To find the answer, not only do I watch Steve Jobs’ speech but also try to find a way forward in the speeches by Kai-Fu Lee and Yu Minhong. In reality, Job’s speech in Stanford University does provide me with a lot of inspirations. What impressed me the most was the viewpoint that we should have the courage to follow our heart and intuition.They somehow already know what we truly want to become. Besides, in this year I participated in many volunteer activities, and experience a full of joy in the process of helping others. Also, in a lecture, what impressed me the most was the viewpoint that colleges should focus on the training of students’ thinking mode and cultivating the spirit of exploring the truth while students are supposed to shape the morality and pursue their dreams, which was instructive for me. It also occurred to me that a professor argued that four things that a college student should do are finding the suitable occupation, seeking the lifelong companion, cultivating the sound personality, mediating on the meaning of life. All in all, I gradually understand that university is a place to acquire wisdom, feel love and keep the faith instead of spending four years to gain others’ recognitions.

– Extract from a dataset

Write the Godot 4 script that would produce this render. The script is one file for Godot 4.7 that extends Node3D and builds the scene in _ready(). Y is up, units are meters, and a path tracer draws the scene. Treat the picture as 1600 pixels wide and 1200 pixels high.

Spending several years in college campus doesn’t mean that I am a real college student. Have I realized the importance of these four years? Am I ready to make the best of these four years and the available resources to cultivate a goal-directed, responsible, educated, diligent, passionate and persistent self? If I continue to move on with the high school student’s thinking, what I can get is perhaps a perfect GPA, a good GRE grade, or less, which is not my wishful college. After the long-time thought, I locate my target as To grow and help others grow, To live and help others live. Accordingly, I make a plan for myself, which I call it E&E Plan---Explore and Enrich. Specifically, For one thing, Explore is a outward route. I will participate in some commercial competitions and social practices to explore my future road and have a good understand of my role and effect in a team. For another thing, Enrich is a inward route. By reading, traveling and cultivating interests and hobbies, I intend to improve my inner self-culture. I do believe that we should dabble in a rich seam of books, which can lay a solid foundation for our further development.

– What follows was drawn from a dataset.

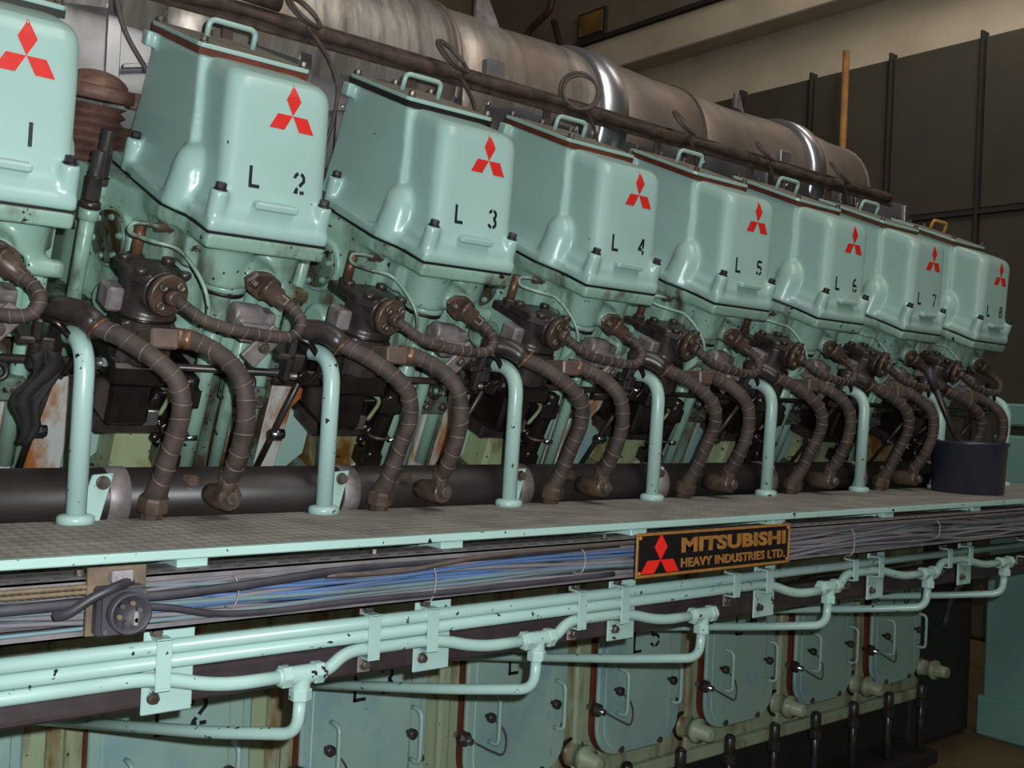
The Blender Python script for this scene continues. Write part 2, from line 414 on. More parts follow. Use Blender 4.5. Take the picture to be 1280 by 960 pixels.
def arc(cx, cz, rx, rz, a0, a1, n=8):
    return [(cx + rx * math.cos(math.radians(a0 + (a1 - a0) * i / n)), cz + rz * math.sin(math.radians(a0 + (a1 - a0) * i / n))) for i in range(n + 1)]
GL = {
 'L': [[(.05, 1), (.05, 0)], [(-.02, .06), (.55, .06)]],
 '1': [[(.3, 1), (.3, 0)]],
 '2': [arc(.3, .7, .26, .27, 175, 105), arc(.3, .7, .26, .27, 75, -20) + [(.42, .48), (.33, .36)], [(.24, .27), (.06, .07), (.26, .07)], [(.36, .07), (.6, .07)]],
 '3': [arc(.28, .74, .24, .22, 165, 100), arc(.28, .74, .24, .22, 80, -75), arc(.28, .27, .26, .24, 75, -80), arc(.28, .27, .26, .24, -100, -165)],
 '4': [[(.46, .98), (.1, .36)], [(.0, .3), (.36, .3)], [(.46, .98), (.46, .38)], [(.46, .26), (.46, 0)]],
 '5': [[(.12, .94), (.56, .94)], [(.1, .98), (.08, .56)], arc(.28, .32, .27, .26, 130, 10), arc(.28, .32, .27, .26, -10, -85), arc(.28, .32, .27, .26, -105, -160)],
 '6': [arc(.36, .6, .3, .36, 80, 170) + [(.06, .36)], arc(.3, .28, .24, .23, 150, 20), arc(.3, .28, .24, .23, -5, -85), arc(.3, .28, .24, .23, -105, -175)],
 '7': [[(.02, .93), (.34, .93)], [(.42, .93), (.58, .93), (.44, .55)], [(.41, .46), (.26, 0)]],
 '8': [arc(.3, .74, .21, .21, 100, 260), arc(.3, .74, .21, .21, 80, -80), arc(.3, .26, .25, .24, 100, 260), arc(.3, .26, .25, .24, 80, -80)]}
def strokes(ch, x, z, h, w=.14, wx=1.0):
    """stencil strokes as flat quads in the (x, z) plane"""
    out = []
    for pl_ in GL[ch]:
        P = []
        for a, c_ in zip(pl_, pl_[1:]):
            n = max(1, int(math.dist(a, c_) / .12))
            P += [(a[0] + (c_[0] - a[0]) * i / n, a[1] + (c_[1] - a[1]) * i / n) for i in range(n)]
        P.append(pl_[-1]); L_, R_ = [], []
        for i, p in enumerate(P):
            q0, q1 = P[max(0, i - 1)], P[min(len(P) - 1, i + 1)]; d = math.dist(q0, q1) or 1
            nx, nz = -(q1[1] - q0[1]) / d, (q1[0] - q0[0]) / d
            L_.append((x + (p[0] + nx * w / 2) * h * wx, z + (p[1] + nz * w / 2) * h)); R_.append((x + (p[0] - nx * w / 2) * h * wx, z + (p[1] - nz * w / 2) * h))
        for i in range(len(P) - 1): out.append([L_[i], R_[i], R_[i + 1], L_[i + 1]])
    return out
def rhombi(cx, cz, s_, sub=4, wide=1.0):
    out = []
    for a in (90, 210, 330):
        a = math.radians(a); d = Vector((math.cos(a), math.sin(a))); g = math.radians(30)
        e1 = Vector((math.cos(a + g), math.sin(a + g))) * s_; e2 = Vector((math.cos(a - g), math.sin(a - g))) * s_
        for i in range(sub):
            for j in range(sub):
                P = [e1 * (i / sub) + e2 * (j / sub), e1 * ((i + 1) / sub) + e2 * (j / sub), e1 * ((i + 1) / sub) + e2 * ((j + 1) / sub), e1 * (i / sub) + e2 * ((j + 1) / sub)]
                out.append([(cx + p.x * wide, cz + p.y) for p in P])
    return out
def decal(quads, proj):
    m = MB()
    for q in quads: m.add([proj(a, c_) for a, c_ in q], [(0, 1, 2, 3)])
    return m
def wrap(me):
    bvh = BVHTree.FromPolygons([v.co for v in me.vertices], [p.vertices for p in me.polygons])
    def f(a, c_):
        h = bvh.ray_cast(Vector((a, -1.5, c_)), Vector((0, 1, 0)))
        return (a, min(h[0].y if h[0] else -.42, -.40) - .0012, c_)
    return f
doors = []
for k in KS:
    lab = 'blue-green crankcase door stencilled %s, %s from the left below the pipes' % (cyl_n(k), nth(k))
    if k == -1: lab = 'blue-green crankcase door cut by the left edge of the photo'
    d = door if k == -1 else dup(door, S * (k + 1), lab)
    if k == -1: door.location.x += -S; door['label'] = lab
    doors.append(d)
for k, d in zip(KS, doors):
    fl_ = lambda a, c_: (a, -.0468, c_)
    part('letter', decal(strokes('L', -.05, .075, .068), fl_), M_black, d); part('numeral', decal(strokes(str(k + 2), .03, .085, .07), fl_), M_black, d)

# ------------------------------------------------------------------ rocker covers
body = MB()
rect = lambda wx, v0, v1, u, dx=0: [BK(dx - wx, v0, u), BK(dx - wx, v1, u), BK(dx + wx, v1, u), BK(dx + wx, v0, u)]
body.loft([rect(.155, .02, .42, 0), rect(.138, .014, .40, .06), rect(.126, .008, .35, .20), rect(.122, .006, .305, .312)])
fpoly = [(-.165, .0), (-.172, .37), (-.140, .45), (-.134, .56), (.134, .56), (.140, .45), (.172, .37), (.165, .0)]
body.prism(fpoly, .0, .024, to=lambda a, c_, h: (a, -c_, h))
def rr(wx, v1, u, r, dx=0.0):
    P = [BK(dx - wx, .22, u)]
    for cx, a0 in ((-wx + r, 180), (wx - r, 90)):
        for q in range(7):
            a = math.radians(a0 - 15 * q); P.append(BK(dx + cx + r * math.cos(a), v1 - r + r * math.sin(a), u))
    return P + [BK(dx + wx, .22, u)]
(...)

I finally realize that college is not a lost paradise .It is the real and important four year in my life---A four years from teenager to adult. A four years that we can possess the most free time when we are young. A four years that we begin with a similar starting point but differentiate significantly when we graduate. I might not say clearly what university is, but I firmly believe, this is the four years that I must cherish, enjoy and fully experience!